Derrière ce témoignage tour à tour émouvant, fort ou poignant, parfois tendrement ironique à l'égard de ces français, de cette France "d'en bas" ainsi qu'on l'écrirait peut-être aujourd'hui, plein d'une autodérision régulièrement sans concession à l'égard de ses petites lâchetés, de sa rapidité à trouver des excuses, à lui-même ou à ses semblables, à ne pas accomplir ce qu'il regrette ne pas avoir fait ou dit, c'est le portrait d'un pays qui sombre, il le sait, il le sent, dans un véritable cauchemar, celui d'un emprisonnement qu'il pressent venir autant de l'extérieur - ces allemands devenus, par la force des armes, maîtres du monde et de l'existence de chacun - que de l'intérieur. Il saisit aussi toute la différence entre autorité et commandement, la première pouvant être lourde, pénible, injuste mais partant d'une certaine forme raisonnée et voulue de servilité elle demeure, quoi qu'il en soit, toujours critiquable et amendable, tandis que le second, léonin, ne procède que d'ordres sommés par le plus fort au plus faible, ne souffre aucune remarque, aucune hésitation, aucune erreur. C'est dans de tels temps - fussent-ils souhaités et accomplis aussi "cordialement" que possibles par ces envahisseurs parfois presque gênés d'être là (la faute aux anglais, n'est-ce pas ?) - que Léon Werth comprend que son pays, sa civilisation sont sur le point de basculer, et pour longtemps. Une longue nuit blafarde et sauvage s'annonce. C'est aussi en cela que l'auteur de "Clavel soldat" fait ici oeuvre de littérature encore bien plus que de simple témoignage.

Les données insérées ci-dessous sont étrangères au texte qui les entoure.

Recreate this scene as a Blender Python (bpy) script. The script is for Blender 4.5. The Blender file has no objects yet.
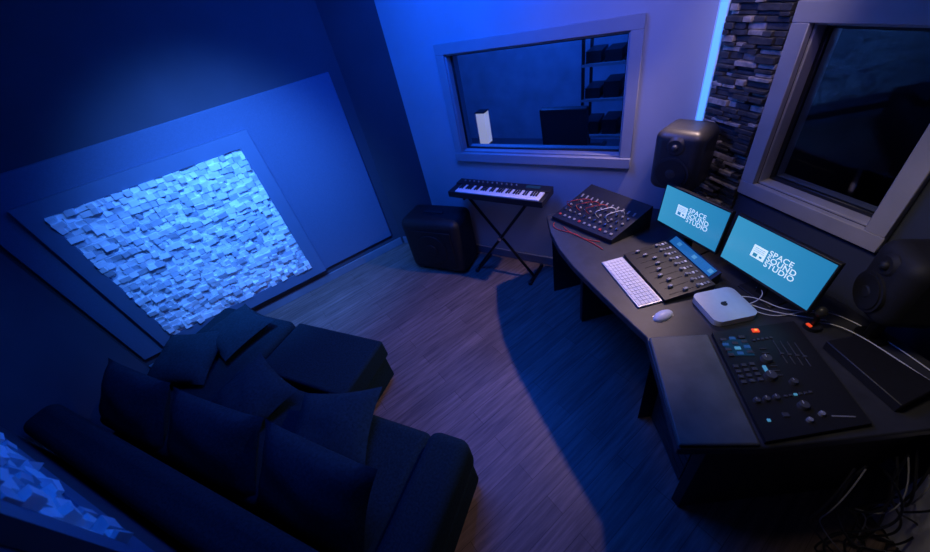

L'avenir ne lui donnera que trop raison - c'est aussi le motif de son autre ouvrage le plus réputé, sa "Déposition" -. Étonnamment, c'est aussi un peu de nous qu'il parle, sans l'avoir évidemment prévu. De nos petites et grandes compromissions, de notre faiblesse face à une puissance certes imposante mais bien plus gonflée de sa suffisance qu'elle n'est aussi inéluctable qu'il y parait, quelque difficultueux puisse être le chemin de la dignité, de l’honnêteté, de l'humanité vraie. Il n'y a cependant aucune volonté de donner quelque leçon que ce soit dans ce livre court (moins de cent cinquante pages), Léon Werth avait trop une âme anarchiste pour cela. Mais cette volonté incoercible de dire, avec des mots crus mais toujours subtils, cette expérience hors du commun, ces quelques dizaines de jours et de nuits d'une intensité rare, à propos desquels il ne subsiste guère de trace rédigée avec une telle intelligence du moment, un tel recul, comme si la mémoire commune avait voulu effacer, au plus qu'elle le pouvait, ces instants de déréliction collective. Que l'on s’intéresse à cette période de guerre ou pas, il y a beaucoup à retirer de ces pages, d'un ami, un très grand ami d'Antoine de Saint-Exupéry (pour la petite histoire, St-Ex repartira avec le manuscrit sous le bras, direction les USA où "33 jours" sera à deux doigts d'être publié, accompagné d'une préface de l'auteur de Terre des hommes qui ne sera retrouvée que récemment !). À la lecture de ces lignes, on comprend aisément pourquoi Léon Werth fut à ce point cet ami. Une belle humanité en pleine tourmente.